Published: 11 September 2025 | The English Chronicle Desk
The John Lewis Partnership, the employee-owned company behind John Lewis department stores and Waitrose supermarkets, has reported a significant widening of pre-tax losses, which nearly tripled to £88 million in the first half of 2025. The group attributed the increased deficit to restructuring expenses and new tax and regulatory charges that have weighed heavily on its finances.
Despite a 4% rise in overall sales to £6.2 billion for the six months ending 26 July, the retailer faced substantial costs. New packaging regulations and national insurance payments accounted for £29 million, while £54 million was spent on restructuring efforts aimed at streamlining the business.

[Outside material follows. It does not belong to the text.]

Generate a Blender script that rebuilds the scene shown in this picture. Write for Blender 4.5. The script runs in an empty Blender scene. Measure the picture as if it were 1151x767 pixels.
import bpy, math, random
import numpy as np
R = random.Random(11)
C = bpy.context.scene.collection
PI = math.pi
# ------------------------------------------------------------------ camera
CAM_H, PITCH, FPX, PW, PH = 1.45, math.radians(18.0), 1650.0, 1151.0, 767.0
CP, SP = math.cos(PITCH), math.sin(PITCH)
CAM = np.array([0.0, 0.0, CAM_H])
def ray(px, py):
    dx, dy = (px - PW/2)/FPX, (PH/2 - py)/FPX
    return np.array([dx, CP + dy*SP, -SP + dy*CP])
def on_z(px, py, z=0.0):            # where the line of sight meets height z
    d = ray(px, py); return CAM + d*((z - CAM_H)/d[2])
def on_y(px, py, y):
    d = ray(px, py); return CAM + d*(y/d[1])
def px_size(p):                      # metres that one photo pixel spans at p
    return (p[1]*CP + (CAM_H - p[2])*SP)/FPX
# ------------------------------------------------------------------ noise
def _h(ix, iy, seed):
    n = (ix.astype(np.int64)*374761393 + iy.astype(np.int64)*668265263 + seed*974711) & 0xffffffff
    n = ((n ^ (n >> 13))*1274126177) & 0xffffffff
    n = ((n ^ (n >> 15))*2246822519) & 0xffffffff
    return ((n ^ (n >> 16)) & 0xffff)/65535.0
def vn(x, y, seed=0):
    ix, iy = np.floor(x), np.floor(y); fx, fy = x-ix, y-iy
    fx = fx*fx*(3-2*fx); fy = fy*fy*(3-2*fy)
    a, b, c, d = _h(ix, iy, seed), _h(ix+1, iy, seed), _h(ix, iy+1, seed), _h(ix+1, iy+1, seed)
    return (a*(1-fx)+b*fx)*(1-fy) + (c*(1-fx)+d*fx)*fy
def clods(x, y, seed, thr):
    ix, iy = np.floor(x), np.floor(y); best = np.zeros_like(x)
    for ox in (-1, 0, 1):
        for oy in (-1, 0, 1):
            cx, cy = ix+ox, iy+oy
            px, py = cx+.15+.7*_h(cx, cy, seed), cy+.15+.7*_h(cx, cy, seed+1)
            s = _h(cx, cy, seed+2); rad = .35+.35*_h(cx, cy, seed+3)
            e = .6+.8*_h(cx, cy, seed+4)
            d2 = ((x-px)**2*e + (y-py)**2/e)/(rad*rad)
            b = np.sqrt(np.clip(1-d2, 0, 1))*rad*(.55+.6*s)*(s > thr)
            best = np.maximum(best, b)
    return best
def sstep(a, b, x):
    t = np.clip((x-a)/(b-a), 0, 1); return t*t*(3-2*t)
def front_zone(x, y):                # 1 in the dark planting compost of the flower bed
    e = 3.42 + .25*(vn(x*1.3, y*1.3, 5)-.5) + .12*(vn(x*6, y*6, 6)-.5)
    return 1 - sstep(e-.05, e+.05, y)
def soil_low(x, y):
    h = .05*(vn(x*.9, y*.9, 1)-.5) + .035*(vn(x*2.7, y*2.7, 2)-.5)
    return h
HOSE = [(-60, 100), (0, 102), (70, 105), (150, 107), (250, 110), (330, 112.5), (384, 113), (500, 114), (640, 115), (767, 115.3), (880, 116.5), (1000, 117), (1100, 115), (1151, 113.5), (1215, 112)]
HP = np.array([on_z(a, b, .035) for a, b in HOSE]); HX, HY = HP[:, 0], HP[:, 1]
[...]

Sales at Waitrose grew by 6% to £4.1 billion, while John Lewis department stores saw a 2% increase to £2.1 billion, with the group noting that it was “outperforming a market impacted by ongoing economic uncertainty.” Jason Tarry, chair of the partnership, said the company’s focus on investing in customer experience and its brands had contributed to stronger engagement and higher sales.
The retailer has invested £191 million in various initiatives, including revamping stores, reintroducing its “never knowingly undersold” price pledge, adjusting staff hours to match customer demand, and hiring additional staff funded by fashion brands to enhance service levels.
In a bid to attract younger shoppers, John Lewis recently announced plans to host Topshop in 32 of its stores starting February, making it the clothing brand’s only national stockist on UK high streets. Topshop, now owned by online retailer Asos, currently operates its only physical store in the UK at Liberty in central London.
Looking ahead, the partnership warned that the macroeconomic environment remained challenging but emphasized its commitment to investment initiatives intended to drive full-year profit growth.